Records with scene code
═══

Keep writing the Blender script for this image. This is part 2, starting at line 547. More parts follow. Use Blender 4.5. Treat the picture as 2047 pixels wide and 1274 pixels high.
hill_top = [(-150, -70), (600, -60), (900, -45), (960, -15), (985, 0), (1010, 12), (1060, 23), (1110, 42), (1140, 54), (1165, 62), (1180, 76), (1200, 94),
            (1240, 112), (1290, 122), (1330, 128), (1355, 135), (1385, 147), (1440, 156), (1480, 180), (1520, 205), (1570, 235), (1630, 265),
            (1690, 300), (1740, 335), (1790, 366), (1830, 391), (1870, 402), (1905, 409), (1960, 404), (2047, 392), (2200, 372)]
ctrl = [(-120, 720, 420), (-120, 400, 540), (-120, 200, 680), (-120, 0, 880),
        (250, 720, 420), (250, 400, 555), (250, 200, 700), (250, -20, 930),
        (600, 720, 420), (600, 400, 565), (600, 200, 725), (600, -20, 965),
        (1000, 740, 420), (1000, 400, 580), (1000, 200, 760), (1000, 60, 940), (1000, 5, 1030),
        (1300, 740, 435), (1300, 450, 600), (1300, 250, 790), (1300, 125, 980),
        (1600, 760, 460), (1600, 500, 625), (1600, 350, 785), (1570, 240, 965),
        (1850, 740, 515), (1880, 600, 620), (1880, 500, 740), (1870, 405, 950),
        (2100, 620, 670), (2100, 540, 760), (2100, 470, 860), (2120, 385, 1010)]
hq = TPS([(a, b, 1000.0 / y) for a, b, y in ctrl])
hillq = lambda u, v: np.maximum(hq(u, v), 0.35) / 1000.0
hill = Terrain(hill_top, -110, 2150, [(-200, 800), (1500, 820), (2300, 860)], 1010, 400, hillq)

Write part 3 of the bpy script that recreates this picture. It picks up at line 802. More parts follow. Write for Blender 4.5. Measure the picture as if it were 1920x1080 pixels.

═══

Work to complete
Every entry above should be retyped exactly as shown.

Solution to the exercise
Keep writing the Blender script for this image. This is part 2, starting at line 547. More parts follow. Use Blender 4.5. Treat the picture as 2047 pixels wide and 1274 pixels high.
hill_top = [(-150, -70), (600, -60), (900, -45), (960, -15), (985, 0), (1010, 12), (1060, 23), (1110, 42), (1140, 54), (1165, 62), (1180, 76), (1200, 94),
            (1240, 112), (1290, 122), (1330, 128), (1355, 135), (1385, 147), (1440, 156), (1480, 180), (1520, 205), (1570, 235), (1630, 265),
            (1690, 300), (1740, 335), (1790, 366), (1830, 391), (1870, 402), (1905, 409), (1960, 404), (2047, 392), (2200, 372)]
ctrl = [(-120, 720, 420), (-120, 400, 540), (-120, 200, 680), (-120, 0, 880),
        (250, 720, 420), (250, 400, 555), (250, 200, 700), (250, -20, 930),
        (600, 720, 420), (600, 400, 565), (600, 200, 725), (600, -20, 965),
        (1000, 740, 420), (1000, 400, 580), (1000, 200, 760), (1000, 60, 940), (1000, 5, 1030),
        (1300, 740, 435), (1300, 450, 600), (1300, 250, 790), (1300, 125, 980),
        (1600, 760, 460), (1600, 500, 625), (1600, 350, 785), (1570, 240, 965),
        (1850, 740, 515), (1880, 600, 620), (1880, 500, 740), (1870, 405, 950),
        (2100, 620, 670), (2100, 540, 760), (2100, 470, 860), (2120, 385, 1010)]
hq = TPS([(a, b, 1000.0 / y) for a, b, y in ctrl])
hillq = lambda u, v: np.maximum(hq(u, v), 0.35) / 1000.0
hill = Terrain(hill_top, -110, 2150, [(-200, 800), (1500, 820), (2300, 860)], 1010, 400, hillq)

Write part 3 of the bpy script that recreates this picture. It picks up at line 802. More parts follow. Write for Blender 4.5. Measure the picture as if it were 1920x1080 pixels.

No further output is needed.